ON AUGUST 2 VICTORIO CROSSED the Rio Grande and collided with a cavalry patrol. Grierson took two troops and rode east to Bass Canyon, near present Van Horn, to intercept the Indians. They doubled back, however, and on August 4 slipped through the screen of soldiers and rode northward on the west side of the forbidding Sierra Diablo range. Grierson found out at once. He raced northward on the east side of the mountains, marching 65 miles in 21 hours, and camped at Rattlesnake Springs. Here Captain Carpenter and two more troops joined him. Posting the entire force under Carpenter a short distance south of the springs, Grierson waited. At 2 in the afternoon the Apaches made their way down Rattlesnake Canyon toward the springs, only to find four troops of cavalry barring the advance. The warriors attacked, but a few volleys from the cavalry carbines scattered them back into the canyon.

sketch of infantryman
An infantryman of the 1880's, by Rufus Zogbaum.
Denver Public Library

By 4 o'clock the Indians had gathered in the mountains west of the springs. To the southeast, about 8 miles distant, they spied a string of wagons rounding a mountain spur and crawling onto the plain separating the Sierra Diablo from the Delaware Mountains. It was a provision train from Fort Davis guarded by Captain Gilmore and a company of infantry. At once the Apaches rode out of the mountains and attacked. Gilmore met them with a destructive volley. Carpenter, sent by Grierson to help, took the attackers in the rear. They fled in confusion to the southwest and lost themselves in the Carrizo Mountains.
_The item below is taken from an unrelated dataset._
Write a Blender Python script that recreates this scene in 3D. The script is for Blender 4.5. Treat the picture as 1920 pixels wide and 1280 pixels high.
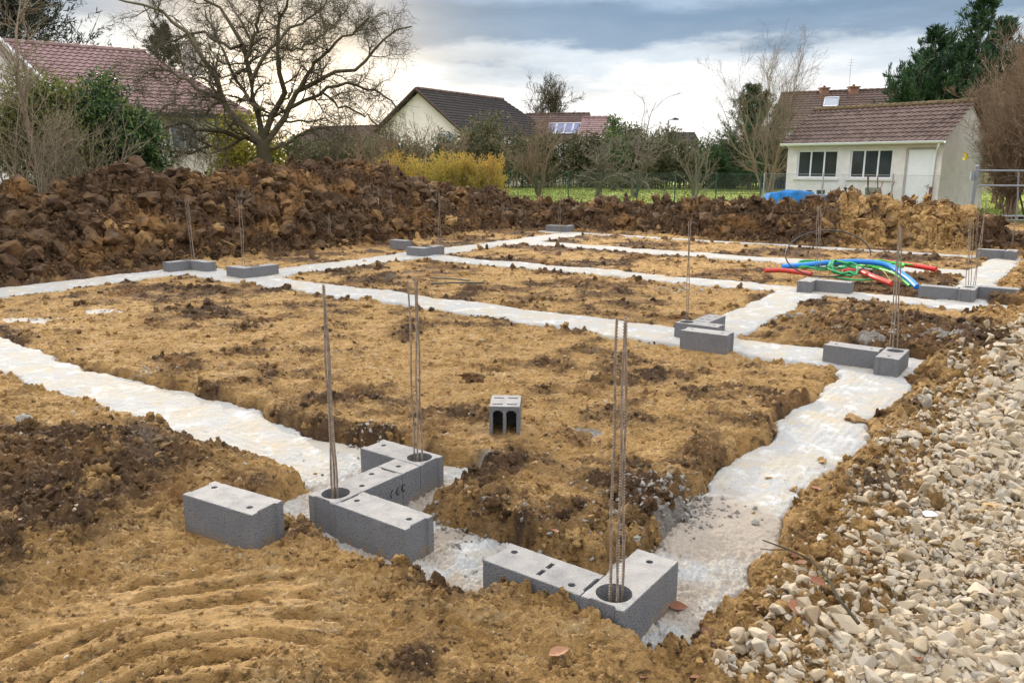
import bpy, bmesh, math, random
import numpy as np
from mathutils import Vector, Matrix
random.seed(7); RNG = np.random.default_rng(7)
R = math.radians
for o in list(bpy.data.objects): bpy.data.objects.remove(o)
SC = bpy.context.scene; COL = SC.collection

# ------------------------------------------------------------------ camera, sky, sun, exposure
FPX, PITCH, CAMH = 1481.0, 0.2205, 1.9
cam = bpy.data.cameras.new('camera'); camo = bpy.data.objects.new('camera', cam); COL.objects.link(camo)
cam.sensor_width = 36; cam.lens = 36*FPX/1920; cam.clip_start = .05; cam.clip_end = 3000
camo.location = (0, 0, CAMH); camo.rotation_euler = (math.pi/2-PITCH, 0, 0)
SC.camera = camo
SC.view_settings.view_transform = 'Standard'; SC.view_settings.look = 'None'
SC.view_settings.exposure = 0.2; SC.view_settings.gamma = 1
SUN_AZ, SUN_EL = R(-22), R(19)       # azimuth from +Y (negative = left)
sun = bpy.data.lights.new('sun', 'SUN'); sun.energy = 3.8; sun.angle = R(4); sun.color = (1, .86, .66)
suno = bpy.data.objects.new('sun', sun); COL.objects.link(suno)
sd = Vector((math.sin(SUN_AZ)*math.cos(SUN_EL), math.cos(SUN_AZ)*math.cos(SUN_EL), math.sin(SUN_EL)))
suno.rotation_euler = sd.to_track_quat('Z', 'Y').to_euler()

def world():
    w = bpy.data.worlds.new('World'); SC.world = w; w.use_nodes = True
    nt = w.node_tree; N = nt.nodes; L = nt.links; N.clear()
    def n(t, **k):
        x = N.new(t)
        for a, b in k.items(): setattr(x, a, b)
        return x
    def mth(op, a, b=None, c=None):
        m = n('ShaderNodeMath', operation=op)
        for i, v in enumerate((a, b, c)):
            if v is None: continue
            if isinstance(v, (int, float)): m.inputs[i].default_value = v
            else: L.new(v, m.inputs[i])
        return m.outputs[0]
    tc = n('ShaderNodeTexCoord'); sep = n('ShaderNodeSeparateXYZ'); L.new(tc.outputs['Generated'], sep.inputs[0])
    z = sep.outputs[2]
    def noise(sx, sy, sz, scale, detail, rough, off=0):
        mp = n('ShaderNodeMapping'); mp.inputs['Scale'].default_value = (sx, sy, sz); mp.inputs['Location'].default_value = (off, off*.7, off*.3)
        L.new(tc.outputs['Generated'], mp.inputs[0])
        t = n('ShaderNodeTexNoise'); t.inputs['Scale'].default_value = scale; t.inputs['Detail'].default_value = detail; t.inputs['Roughness'].default_value = rough
        L.new(mp.outputs[0], t.inputs[0]); return t.outputs['Fac']
    n1 = noise(1, 1, 4.5, 2.6, 5, .5, 3.1)      # long cloud bank edge
    n2 = noise(1, 1, 3.5, 9, 6, .6, 1.7)      # wisps
    # cloud-bank coordinate: elevation, warped
    zz = mth('ADD', z, mth('MULTIPLY', mth('SUBTRACT', n1, .5), .11))
    zz = mth('ADD', zz, mth('MULTIPLY', mth('SUBTRACT', n2, .5), .06))
    zz = mth('ADD', zz, mth('MULTIPLY', mth('SUBTRACT', .45, mth('ABSOLUTE', mth('SUBTRACT', sep.outputs[0], .08))), .05))
    rp = n('ShaderNodeValToRGB'); L.new(zz, rp.inputs[0]); cr = rp.color_ramp; cr.interpolation = 'EASE'
    stops = [(0.0, (.78, .77, .76)), (.05, (1.05, 1.03, 1.01)), (.11, (1.02, 1.02, 1.02)), (.133, (.66, .73, .80)), (.150, (.27, .37, .50)),
             (.18, (.22, .32, .45)), (.215, (.42, .55, .70)), (.30, (1.7, 1.75, 1.85)), (1.0, (2.5, 2.5, 2.55))]
    while len(cr.elements) < len(stops): cr.elements.new(.5)
    for e, (p, c) in zip(cr.elements, stops): e.position = p; e.color = (*c, 1)
    # wisps of grey inside the white band
    wr = n('ShaderNodeMapRange'); wr.inputs[1].default_value = .45; wr.inputs[2].default_value = .75; wr.inputs[3].default_value = 1.05; wr.inputs[4].default_value = .80
    n3 = noise(1, 1, 7, 5, 5, .55, 9.3); L.new(n3, wr.inputs[0])
    mul = n('ShaderNodeVectorMath', operation='MULTIPLY'); L.new(rp.outputs[0], mul.inputs[0]); L.new(wr.outputs[0], mul.inputs[1])
    # glow of the veiled sun on the cloud
    dt = n('ShaderNodeVectorMath', operation='DOT_PRODUCT'); L.new(tc.outputs['Generated'], dt.inputs[0])
    gv = (math.sin(R(-15.5))*math.cos(R(5.5)), math.cos(R(-15.5))*math.cos(R(5.5)), math.sin(R(5.5))); dt.inputs[1].default_value = gv
    g = mth('POWER', mth('MAXIMUM', dt.outputs['Value'], 0), 90)
    gc = n('ShaderNodeVectorMath', operation='SCALE'); gc.inputs[0].default_value = (.85, .56, .20); L.new(g, gc.inputs['Scale'])
    bk = n('ShaderNodeMapRange'); L.new(sep.outputs[1], bk.inputs[0])      # unseen low sky behind the viewer, dimmed to shade faces turned to it
    for i, v in enumerate((-.5, .35, .72, 1.0)): bk.inputs[i+1].default_value = v
    hi = mth('ADD', bk.outputs[0], mth('MULTIPLY', mth('SUBTRACT', 1.0, bk.outputs[0]), mth('MULTIPLY', z, .9)))
    m2 = n('ShaderNodeVectorMath', operation='SCALE'); L.new(mul.outputs[0], m2.inputs[0]); L.new(hi, m2.inputs['Scale']); mul = m2
    add = n('ShaderNodeVectorMath', operation='ADD'); L.new(mul.outputs[0], add.inputs[0]); L.new(gc.outputs[0], add.inputs[1])
    sky = n('ShaderNodeTexSky', sky_type='NISHITA', sun_disc=False); sky.sun_elevation = SUN_EL; sky.sun_rotation = SUN_AZ
    b1 = n('ShaderNodeBackground'); L.new(sky.outputs[0], b1.inputs[0]); b1.inputs[1].default_value = .05
    b2 = n('ShaderNodeBackground'); L.new(add.outputs[0], b2.inputs[0]); b2.inputs[1].default_value = 1.0
    mx = n('ShaderNodeMixShader'); mx.inputs[0].default_value = .92
    L.new(b1.outputs[0], mx.inputs[1]); L.new(b2.outputs[0], mx.inputs[2])
    out = n('ShaderNodeOutputWorld'); L.new(mx.outputs[0], out.inputs[0])
world()

# ------------------------------------------------------------------ helpers
CT, ST = math.cos(PITCH), math.sin(PITCH)
def at(px, py, Y):
    """world point seen at photo pixel (1920 wide) lying at world distance Y"""
    dx = (px-960)/FPX; dy = (640-py)/FPX
    d = (dx, CT+dy*ST, -ST+dy*CT); t = Y/d[1]
    return Vector((d[0]*t, Y, CAMH+d[2]*t))
def gp(px, py, z=0.):
    dx = (px-960)/FPX; dy = (640-py)/FPX
    d = (dx, CT+dy*ST, -ST+dy*CT); t = (z-CAMH)/d[2]
    return Vector((d[0]*t, d[1]*t, z))
YAW = -.632; OX, OY = -1.077, 3.90
CU, SU = math.cos(YAW), math.sin(YAW)
def uv(u, v, z=0.): return Vector((OX+u*CU-v*SU, OY+u*SU+v*CU, z))
def to_uv(x, y): return (x-OX)*CU+(y-OY)*SU, -(x-OX)*SU+(y-OY)*CU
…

On August 7 Captain Lebo with Troop K reached Rattlesnake Springs. He had cut off a band of Mescaleros from the Guadalupe Mountains riding to join Victorio and forced them back to the north. The next afternoon Captain Baylor and 15 Texas Rangers rode in. Grierson now had most of his command assembled. He divided it into three squadrons of two troops each and set them to combing the mountains for sign of the hostiles. Carpenter and Nolan picked up the trail on August 11, but their horses were too tired and thirsty for rapid pursuit. Nolan's men reached the Rio Grande on August 13. Victorio had crossed the night before.
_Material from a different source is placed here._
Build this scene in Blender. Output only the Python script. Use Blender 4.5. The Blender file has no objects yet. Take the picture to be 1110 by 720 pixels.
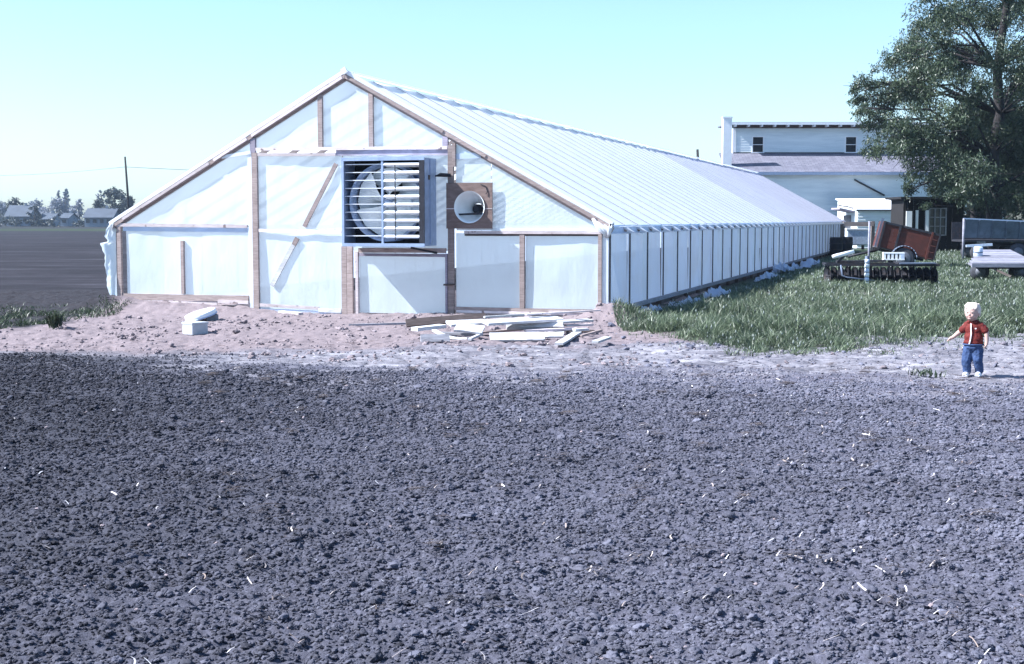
import bpy, bmesh, math, random
import numpy as np
from mathutils import Vector, Matrix

random.seed(7)
rng = np.random.default_rng(11)
SC = bpy.context.scene
COL = SC.collection
R = math.radians

# ------------------------------------------------------------------ camera
H = 1.7                                   # eye height
F = 1500.0                                # focal length in photo pixels (1110 wide)
CX, CY, HOR = 555.0, 360.0, 238.0
PITCH = math.atan((CY - HOR) / F)
cam = bpy.data.cameras.new("camera")
cam.sensor_width = 36.0
cam.lens = F / 1110.0 * 36.0
cam.clip_start = 0.1
cam.clip_end = 4000.0
cam_o = bpy.data.objects.new("camera", cam)
COL.objects.link(cam_o)
cam_o.location = (0, 0, H)
cam_o.rotation_euler = (math.pi / 2 - PITCH, 0, 0)
SC.camera = cam_o

# ------------------------------------------------------------------ light
SUN_EL, SUN_AZ = R(44), (-1.0, -0.08)      # the sun stands left of the camera
sh = Vector((SUN_AZ[0], SUN_AZ[1], 0)).normalized()
sun_dir = Vector((sh.x * math.cos(SUN_EL), sh.y * math.cos(SUN_EL), math.sin(SUN_EL)))
sl = bpy.data.lights.new("sun", 'SUN')
sl.energy = 4.2
sl.angle = R(0.5)
sl.color = (0.97, 0.98, 1.0)
so = bpy.data.objects.new("sun", sl)
COL.objects.link(so)
so.rotation_euler = (-sun_dir).to_track_quat('-Z', 'Y').to_euler()
so.location = (-40, 0, 60)

W = bpy.data.worlds.new("World")
SC.world = W
W.use_nodes = True
wt = W.node_tree
sky = wt.nodes.new('ShaderNodeTexSky')
sky.sky_type = 'NISHITA'
sky.sun_disc = False
sky.sun_elevation = SUN_EL
sky.sun_rotation = math.atan2(sh.x, sh.y)
sky.air_density = 1.0
sky.dust_density = 0.9
sky.ozone_density = 1.6
tint = wt.nodes.new('ShaderNodeMix')
tint.data_type = 'RGBA'
tint.blend_type = 'MULTIPLY'
tint.inputs[0].default_value = 1.0
tint.inputs[7].default_value = (0.79, 0.945, 1.09, 1)
wt.links.new(sky.outputs[0], tint.inputs[6])
wt.links.new(tint.outputs[2], wt.nodes['Background'].inputs[0])
wt.nodes['Background'].inputs[1].default_value = 0.078

SC.view_settings.view_transform = 'Standard'
SC.view_settings.look = 'None'
SC.view_settings.exposure = 1.7
SC.view_settings.gamma = 1.0
SC.render.engine = 'CYCLES'
SC.cycles.max_bounces = 8
SC.cycles.diffuse_bounces = 4
SC.cycles.transmission_bounces = 6
SC.cycles.transparent_max_bounces = 12
SC.cycles.use_denoising = True
SC.cycles.sample_clamp_indirect = 6.0


def ray(px, py):
    x = (px - CX) / F
    y = -(py - CY) / F
    return np.array([x, math.cos(PITCH) + y * math.sin(PITCH), -math.sin(PITCH) + y * math.cos(PITCH)])


def at(px, py, z=0.0):
    """the point of height z seen at a photo pixel"""
    r = ray(px, py)
    return Vector(np.array([0, 0, H]) + r * ((z - H) / r[2]))


def aty(px, py, Y):
    """the point at distance Y seen at a photo pixel"""
    r = ray(px, py)
    return Vector(np.array([0, 0, H]) + r * (Y / r[1]))


# ------------------------------------------------------------------ noise
def _hash(ix, iy, seed):
    h = (ix.astype(np.int64) * 374761393 + iy.astype(np.int64) * 668265263 + seed * 974711) & 0xFFFFFFFF
    h = ((h ^ (h >> 13)) * 1274126177) & 0xFFFFFFFF
    h = (h ^ (h >> 16)) & 0xFFFFFF
    return h / float(0xFFFFFF)


def vnoise(x, y, seed=0):
    ix, iy = np.floor(x), np.floor(y)
    fx, fy = x - ix, y - iy
    fx = fx * fx * fx * (fx * (fx * 6 - 15) + 10)
    fy = fy * fy * fy * (fy * (fy * 6 - 15) + 10)
    a, b = _hash(ix, iy, seed), _hash(ix + 1, iy, seed)
    c, d = _hash(ix, iy + 1, seed), _hash(ix + 1, iy + 1, seed)
    return (a + (b - a) * fx) * (1 - fy) + (c + (d - c) * fx) * fy


def fbm(x, y, seed=0, octs=4, gain=0.5):
    v, a, t = 0.0, 1.0, 0.0
    for i in range(octs):
        v = v + a * vnoise(x * 2 ** i + 17.3 * i, y * 2 ** i - 9.1 * i, seed + i)
        t += a
        a *= gain
    return v / t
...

But not before a parting salute. At Quitman Canyon the Apaches ambushed a stagecoach and killed the driver and the passenger, J. J. Byrne, a Union general in the Civil War, later U.S. Marshal in Galveston, and at the time of his death employed to locate lands in West Texas assigned to the Texas and Pacific Railroad. The bullet struck him in the thigh, reported Ranger Captain Baylor, "within an inch of the wound he received at Gettysburg. We buried him (a mixed crowd of Confederates, citizens, and U.S. soldiers) and fired a couple of volleys over his grave."

Colonel Grierson had not destroyed Victorio. But he had out generaled the greatest of Apache generals and—an accomplishment few others could boast—had prevented him from going where he had planned to go.